Émeutes racistes et islamophobes au Royaume-Uni. La mécanique grossière de la rumeur

         Les émeutes racistes et islamophobes qui ont fait couler tant d’encre au Royaume-Uni et dans le monde sont saisissantes. Quiconque est lucide quant à l’engrenage semble-t-il implacable entraînant les sociétés européennes au bord du précipice ne peut cependant être surpris quant à ses émeutes. Elles ne sont que l’aboutissement en bout de chaîne d’un processus sociohistorique aussi limpide que prévisible.

         En surface, l’engrenage se présente comme suit. Un crime atroce est commis. Son auteur n’est pas encore connu, mais des voix assurées ont tôt fait d’accuser l’étranger, le musulman, le fourbe ennemi qui corrompt la société de l’intérieur1. Qu’importe que l’identité finalement révélée du meurtrier ne corrobore en rien la rumeur, qu’il soit né au Royaume-Uni de parents chrétiens, que tous ceux qui l’ont connu l’ont décrit comme parfaitement intégré, sans que cela n’empêche en rien le passage à l’acte violent. La mécanique qui s’est enclenchée est déjà autonome de tout fondement, de toute justification. Les commerces brûlent, des barrages sont établis, ne laissant passer que les Blancs, lynchant les autres, mosquées et cimetières musulmans sont attaqués, en plus des innombrables propriétés privées de ceux que la rumeur a accusés.

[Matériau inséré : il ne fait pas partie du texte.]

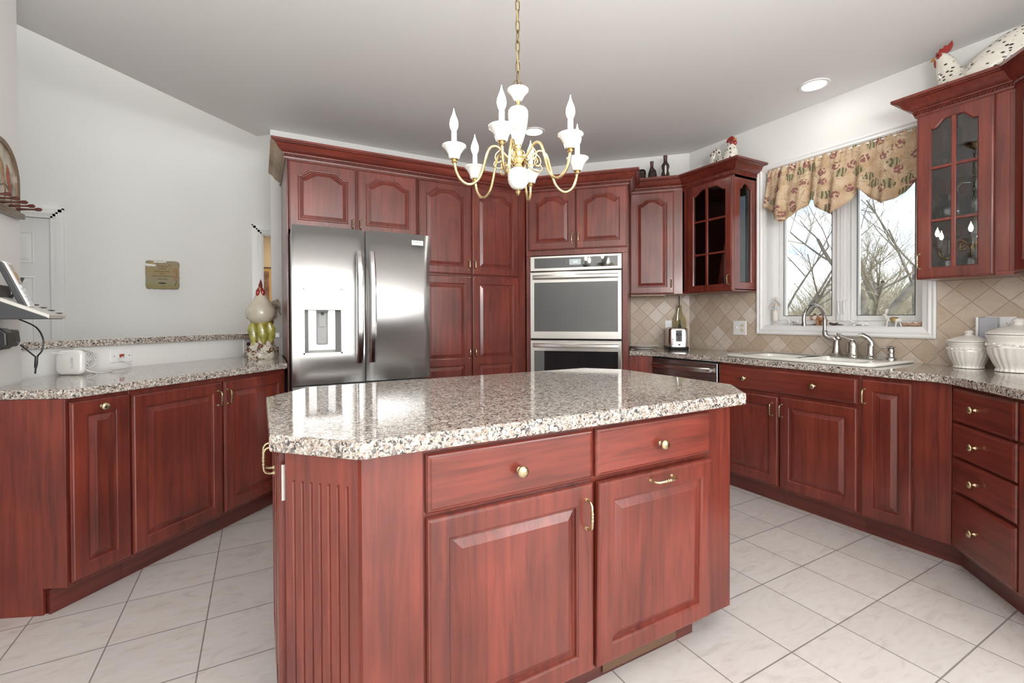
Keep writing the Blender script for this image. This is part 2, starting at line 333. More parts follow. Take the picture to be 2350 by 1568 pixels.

         De nombreuses thèses de sociologie et d’anthropologie seront nécessaires pour nous renseigner quant à la sauvagerie qui s’est déchaînée au Royaume-Uni. Il est de grande nécessité d’expliquer la barbarie raciste, et de tenter de la conjurer en se donnant des prises réflexives quant à l’engrenage sociohistorique qui y aboutit. À ce titre, une piste parait offerte par l’usage correct de la notion de décivilisation proposée par Norbert Elias à l’examen de la barbarie nazie2. Selon ce sociologue, la décivilisation n’est pas l’inverse du procès de civilisation ; elle en est un contrecoup pathologique, figuré par le détachement généralisé à l’égard des règles communes de comportement. Ces règles ne sont pourtant pas méconnues des acteurs, ils font le choix de les mépriser. Cet effondrement civilisationnel n’a rien de spontané, il ne se produit qu’à la condition de la diffusion au sein de la société entière d’affects brutaux, de comportements vulgaires, de mensonges éhontés. Selon Norbert Elias, la source historique de ces maux sociaux est à rechercher parmi les élites politiques, économiques et médiatiques qui, dans les sociétés modernes, offrent (du fait des aspirations à l’ascension sociale que chacun et chacune éprouve) un puissant modèle de comportement.

Or, la leçon d’Elias est sans appel : l’inconséquence de la bourgeoisie aboutit au pire, ce dont convainc la violence féroce qui éclate aujourd’hui au grand jour. Au sein du débat public francophone, la barbarie raciste est pourtant reçue avec une singulière mansuétude. Telle sociologue française d’importance redira que la décivilisation britannique signe la fin du modèle multiculturel3. Tel média conservateur mais désormais central au sein du débat public français sera plus explicite encore, affirmant que les émeutes islamophobes manifestent le problème musulman des sociétés européennes, inversant ainsi les victimes et leurs bourreaux4.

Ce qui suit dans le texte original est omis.